Where an advisory or mandatory cycle lane passes a traffic island, the lane markings should always be continued past the island.

The lane width should not reduce as it passes the island, and MUST NOT fall below 1.2 metres (this is now the generally accepted minimum cycle lane width).

Advisory lane markings will need to be used past the refuge unless the refuge to kerb width is around 4 metres or wider (ie use advisory markings unless wider vehicles which may use the route such as buses and lorries can avoid overrunning into the cycle lane).

This design should prevail even for narrower carriageway widths - ie even if all motor vehicles would have to overrun into the cycle lane; in Camden the narrowest likely refuge to kerb width is 3 metres.
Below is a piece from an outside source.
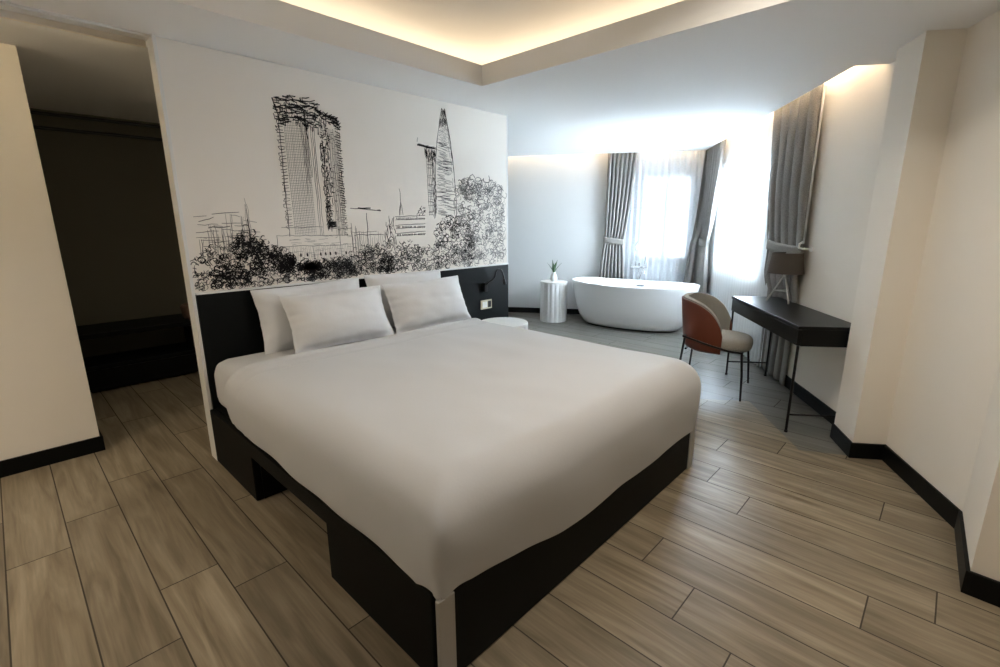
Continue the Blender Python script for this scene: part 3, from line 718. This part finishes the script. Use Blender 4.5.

See below for a diagram illustrating the above solution with a bus and car passing where the kerb to refuge width is 3.4 metres on each side of the island.

illustration

Three of the most compelling reasons for this policy are:

  1. It reinforces cyclist priority in the case of car/cycle conflict at the pinch-point, and encourages motorists to think in terms of lane discipline when overtaking.
  2. Loss of cycle facilities just at the point where they are needed most is responsible for some of the loudest and most legitimate complaints from cyclists. The cyclist is left wondering where they are supposed to go, and what they are supposed to do, at this point.
  3. Loss of lane markings subconsciously inform the motorist that cyclists will conveniently de-materialise.